Lana Del Rey, “Norman Fucking Rockwell!”

A cool, cutting chronicler of all things California. 
Reviews
Lana Del Rey, “Norman Fucking Rockwell!”

A cool, cutting chronicler of all things California. 

Words: A.D. Amorosi

September 03, 2019

Lana Del Rey
Norman Fucking Rockwell!
INTERSCOPE
9/10

In Lana Del Rey’s America, no one gets out alive, or at least unfucked. In accordance with her sixth album’s dictates—its stories of lost values and lit cultures, ladies of the (Laurel) canyon, and a mellow soft rock sound—the singer/songwriter, along with everyone’s favorite collaborator, Jack Antonoff, fashions a modern take on Evelyn Waugh’s Vile Bodies. Rather than England between the wars, Del Rey’s Rockwell! finds her setting her harmonious, sundown tones to the gullies of fantastic LA in the ’70s, her questions to an isolated Trumpian moment, all in a voice less breathy (her usual) than smug and disgusted—but unlike Waugh’s satirical look at decadent decay, Lana isn’t joking around. 

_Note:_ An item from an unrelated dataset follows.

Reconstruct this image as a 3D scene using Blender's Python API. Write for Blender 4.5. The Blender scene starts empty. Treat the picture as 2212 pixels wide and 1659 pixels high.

Whether recalling The Beach Boys’ latter period of shadows against the sunset (“The Greatest”), loping along tempo-wise while peering under the piers (“Venice Bitch,” “California”), or even covering the kings of Long Beach, Sublime’s snotty “Doin’ Time,” Del Rey once and for all has proven herself to be this generation’s Joan Didion: a cool, cutting chronicler of all things California. 

Not only has she grown as a lyricist, Del Rey has moved beyond a snarky self (or selfishness) to tackle larger themes while remaining present, in the moment. She can write about a newly-blonde Kanye West making a mess of his life or the Los Angeles wildfires in “The Greatest” without seeming glib. She can harken back to Joni Mitchell’s quaint garden parties where women wore white and “levitated” or “meditated” (“Bartender”), while giving a lover credit where credit’s due—going from “You fucked me so good that I almost said ‘I love you’” (“Norman Fucking Rockwell”), to “Cinnamon Girl” and “If you hold me without hurting me / You’ll be the first who ever did.”

Or she could stay still and ride out the momentum of her best, clearest work to date, with the balladry of “Hope is a dangerous thing for a woman like me to have—but I have it” and “Happiness is a butterfly,” the latter of which acts as a handsome character study, be it of her or her listeners.

Either way, Del Rey and her noble Norman Rockwell-ian fantasies have moved past their original dreaminess and onto something harder and more real. Brava.